Rubidium (₃₇Rb) has 36 isotopes, with naturally occurring rubidium being composed of just two isotopes; ⁸⁵Rb (72.2%) and the radioactive ⁸⁷Rb (27.8%). Normal mixes of rubidium are radioactive enough to fog photographic film in approximately 30 to 60 days.

⁸⁷Rb has a half-life of 4.92×10¹⁰ years. It readily substitutes for potassium in minerals, and is therefore fairly widespread. ⁸⁷Rb has been used extensively in dating rocks; ⁸⁷Rb decays to stable strontium-87 by emission of a beta particle (an electron ejected from the nucleus). During fractional crystallization, Sr tends to become concentrated in plagioclase, leaving Rb in the liquid phase. Hence, the Rb/Sr ratio in residual magma may increase over time, resulting in rocks with increasing Rb/Sr ratios with increasing differentiation. The highest ratios (10 or higher) occur in pegmatites. If the initial amount of Sr is known or can be extrapolated, the age can be determined by measurement of the Rb and Sr concentrations and the ⁸⁷Sr/⁸⁶Sr ratio. The dates indicate the true age of the minerals only if the rocks have not been subsequently altered. See rubidium–strontium dating for a more detailed discussion.

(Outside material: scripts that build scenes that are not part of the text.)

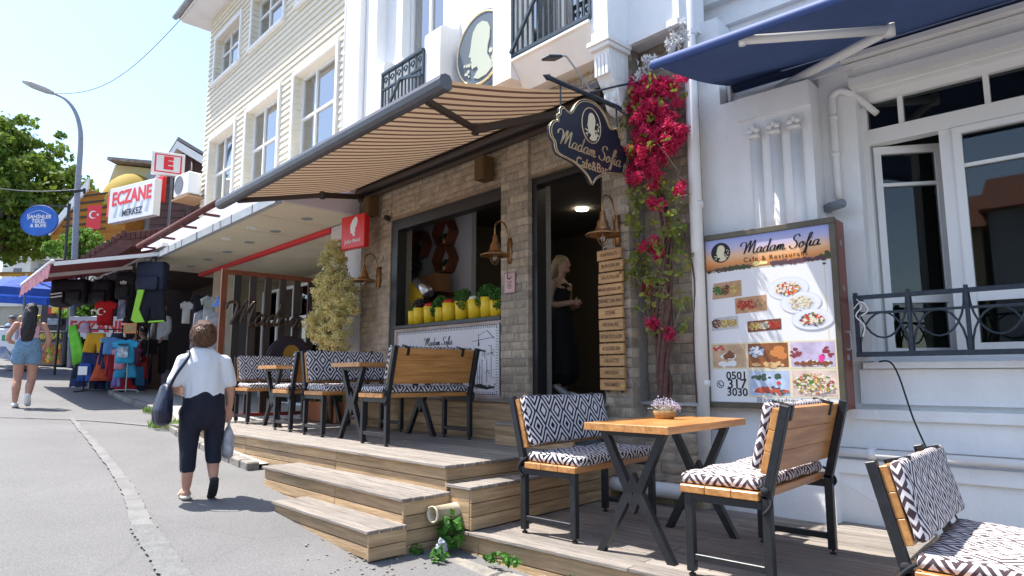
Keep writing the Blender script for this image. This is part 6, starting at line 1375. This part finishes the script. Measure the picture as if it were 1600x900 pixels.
b.add(vs, [(i*(n2+1)+j, (i+1)*(n2+1)+j, (i+1)*(n2+1)+j+1, i*(n2+1)+j+1) for i in range(n1) for j in range(n2)]); b.build('round_awning', mat('yellow_canvas', (.42, .29, .05), rough=.8, trans=.2), yh, smooth=True)
b = MB(); b.prism([(ax_(98), az(372)), (ax_(156), az(288)), (ax_(156), az(306)), (ax_(104), az(378))], -1.5, -1.42); b.build('white_fascia', WHITE2, yh)
b = MB(); b.prism([(ax_(104), az(378)), (ax_(156), az(306)), (ax_(215), az(320)), (ax_(215), az(395)), (ax_(104), az(395))], -1.4, -.3); b.build('orange_blind', mat('orange_canvas', (.45, .19, .02), (.30, .11, .015), scale=6, stretch=(.2, 1, 4), rough=.8), yh)
for i in range(6): b = MB(); b.beam((ax_(120), -1.43, az(375-i*11)), (ax_(185), -1.43, az(366-i*11)), .02, .05); b.build('dark_rib', DARK, yh)
fl = thing('flag', 'small red flag with a white crescent and star under the orange blind', 'flag', at(147, 338, 21), RF); b = MB(); b.box(-.22, .22, -.01, .01, -.42, .36); b.build('cloth', PRED, fl)
def crescent(parent, x, z, r, y, m=PAPER):
    b = MB(); P_ = [(x+r*math.cos(t), z+r*math.sin(t)) for t in [R_(40+280*i/16) for i in range(17)]]+[(x+r*.25+r*.78*math.cos(t), z+r*.78*math.sin(t)) for t in [R_(310-260*i/12) for i in range(13)]]; b.prism(P_, y, y+.003)
    b.prism([(x+r*1.15+r*(.42 if k % 2 == 0 else .17)*math.cos(k*math.pi/5+math.pi), z+r*(.42 if k % 2 == 0 else .17)*math.sin(k*math.pi/5+math.pi)) for k in range(10)], y, y+.003); return b.build('crescent_and_star', m, parent)
crescent(fl, -.03, .05, .13, -.014)
# blue oval sign
ov = thing('oval_sign', 'blue oval shop sign hanging from a dark arm on a post', 'sign', at(62, 345, 16.2), RF)
b = MB(); n = 36; b.prism([(.45*math.cos(2*math.pi*i/n), .375*math.sin(2*math.pi*i/n)) for i in range(n)], -.03, .03); b.build('panel', mat('sign_blue', (.012, .09, .42), (.02, .14, .52), scale=2, rough=.4), ov)
b = MB(); b.loft([(.452*math.cos(2*math.pi*i/n), -.03, .377*math.sin(2*math.pi*i/n)) for i in range(n+1)], .012, 5, cap=False); b.build('rim', mat('sign_rim', (.05, .12, .4)), ov)
for tx, z_ in (('ŞAHİNLER', .09), ('TEKEL', -.02), ('& BÜFE', -.13)): text(tx, .125, PAPER, ov, (0, -.034, z_), bold=.003)
b = MB(); b.loft(cr([(-.3, -.033, .15), (-.05, -.033, .25), (.1, -.033, .22), (.3, -.033, .12)], 4), .006, 4); b.build('swoosh', PAPER, ov)
b = MB(); b.beam((-.30, .02, .42), (.70, .02, .36), .04, .04); b.beam((.68, .02, -.45), (.68, .02, .44), .05, .05); b.loft([(.69, .02, -.4), (.69, .02, -3.9)], .03, 8); b.build('arm', DARK, ov)
# red awning over the clothes
REDC = mat('red_canvas', (.15, .022, .028), (.11, .018, .022), scale=2, rough=.85, trans=.04)
rw = thing('red_awning', 'dark red shop awning with a faded pink valance over the clothes racks', 'awning', P0, BROT)
canvas(rw, 'canvas', 8.6, 12.6, 1.15, 3.95, 2.85, 3.50, REDC, .04)
b = MB(); b.loft([(-8.58, -2.86, 3.48), (-12.62, -2.86, 3.48)], .035, 8); b.build('front_bar', PVC, rw, smooth=True)
b = MB(); b.beam((-8.62, -1.2, 3.82), (-8.62, -2.84, 3.44), .05, .07); b.build('side_arm', PVC, rw); b = MB(); b.beam((-10.6, -1.2, 3.80), (-10.6, -2.84, 3.44), .05, .07); b.build('side_arm', PVC, rw)
b = MB(); vs = []; nn = 60
for i in range(nn+1): u = 8.6+4*i/nn; y = -2.88+.012*math.sin(i*1.3); vs += [(-u, y, 3.45), (-u, y-.02, 3.20+.02*math.sin(i*2.1))]
b.add(vs, [(2*i, 2*i+1, 2*i+3, 2*i+2) for i in range(nn)]); b.build('valance', mat('pink_fringe', (.46, .24, .29), (.24, .06, .09), scale=6, stretch=(6, 1, 1), rough=.9, trans=.2), rw, smooth=True)
b = MB(); b.ub(8.3, 12.6, 1.13, 1.22, 3.93, 4.0); b.build('wall_rail', PVC, rw)
sf = thing('clothes_shop', 'dark open shop front with a brown post behind the hanging clothes', 'building', P0, BROT)
b = MB(); b.ub(10.35, 15.5, -1.6, -1.4, .8, 4.4); b.ub(10.35, 15.5, -1.4, 1.1, 3.98, 4.05); b.build('back_wall', mat('brown_shop_wall', (.07, .035, .028), (.04, .025, .02), scale=2, rough=.7), sf)
b = MB(); b.ub(10.9, 11.1, .4, .6, .9, 3.95); b.build('post', mat('brown_post', (.10, .05, .035), rough=.6), sf)
b = MB(); b.ub(9.6, 10.34, -.5, -.45, 1.2, 3.6); b.build('poster_glass', mat('dark_poster', (.10, .05, .05), (.03, .02, .03), scale=3, rough=.2), sf)
# blue umbrella
um = thing('beach_umbrella', 'blue umbrella with white lettering above the juice stand', 'umbrella', (at(42, 431, 16.3).x, at(42, 431, 16.3).y, 0))
uz = at(42, 431, 16.3).z; BL = mat('umbrella_blue', (.02, .07, .36), (.04, .11, .45), scale=3, rough=.7, trans=.3); BLW = mat('umbrella_white', (.70, .72, .76), rough=.8, trans=.3)
for k in range(8):
    a0, a1 = k*math.pi/4+.2, (k+1)*math.pi/4+.2; b = MB(); R1 = 1.25
    pts = [(0, 0, uz), (.62*math.cos(a0), .62*math.sin(a0), uz-.16), (.62*math.cos(a1), .62*math.sin(a1), uz-.16), (R1*math.cos(a0), R1*math.sin(a0), uz-.42), (R1*math.cos(a1), R1*math.sin(a1), uz-.42), (R1*math.cos(a0), R1*math.sin(a0), uz-.60), (R1*math.cos(a1), R1*math.sin(a1), uz-.60)]
    b.add(pts, [(0, 1, 2), (1, 3, 4, 2), (3, 5, 6, 4)]); o = b.build('panel', BL, um)
    am = (a0+a1)/2; r_ = R1*math.cos(math.pi/8)+.004
    b = MB(); ra_, rb_ = .8, .95; b.add([(ra_*.92*math.cos(am-.12), ra_*.92*math.sin(am-.12), uz-.235), (ra_*.92*math.cos(am+.12), ra_*.92*math.sin(am+.12), uz-.235), (rb_*.92*math.cos(am+.12), rb_*.92*math.sin(am+.12), uz-.305), (rb_*.92*math.cos(am-.12), rb_*.92*math.sin(am-.12), uz-.305)], [(0, 1, 2, 3)]); b.build('white_mark', BLW, o)
b = MB(); b.cyl((0, 0, gz(um.location.x)), (0, 0, uz+.06), .022, n=10); b.build('pole', GALV, um); b = MB(); b.cyl((0, 0, gz(um.location.x)), (0, 0, gz(um.location.x)+.12), .25, n=18); b.build('base', GREYM, um)
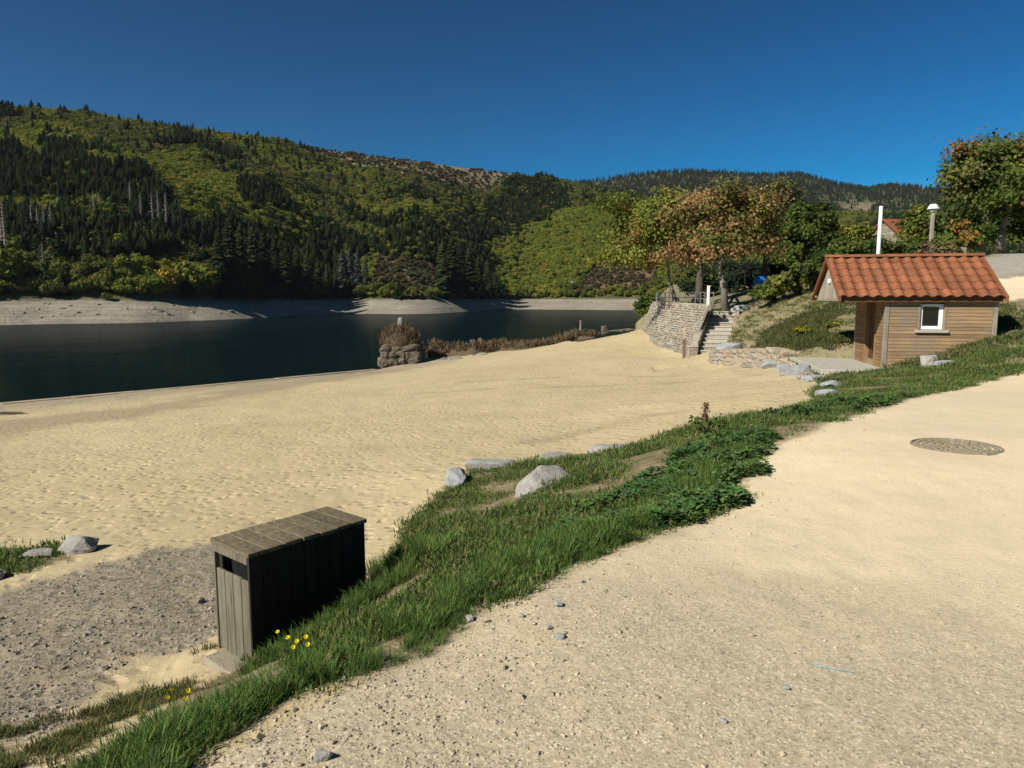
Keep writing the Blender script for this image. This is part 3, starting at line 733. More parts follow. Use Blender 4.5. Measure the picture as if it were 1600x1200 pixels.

Other than ⁸⁷Rb, the longest-lived radioisotopes are ⁸³Rb with a half-life of 86.2 days, ⁸⁴Rb with a half-life of 33.1 days, and ⁸⁶Rb with a half-life of 18.642 days. All other radioisotopes have half-lives less than a day.

⁸²Rb is used in some cardiac positron emission tomography scans to assess myocardial perfusion. It has a half-life of 1.273 minutes. It does not exist naturally, but can be made from the decay of ⁸²Sr.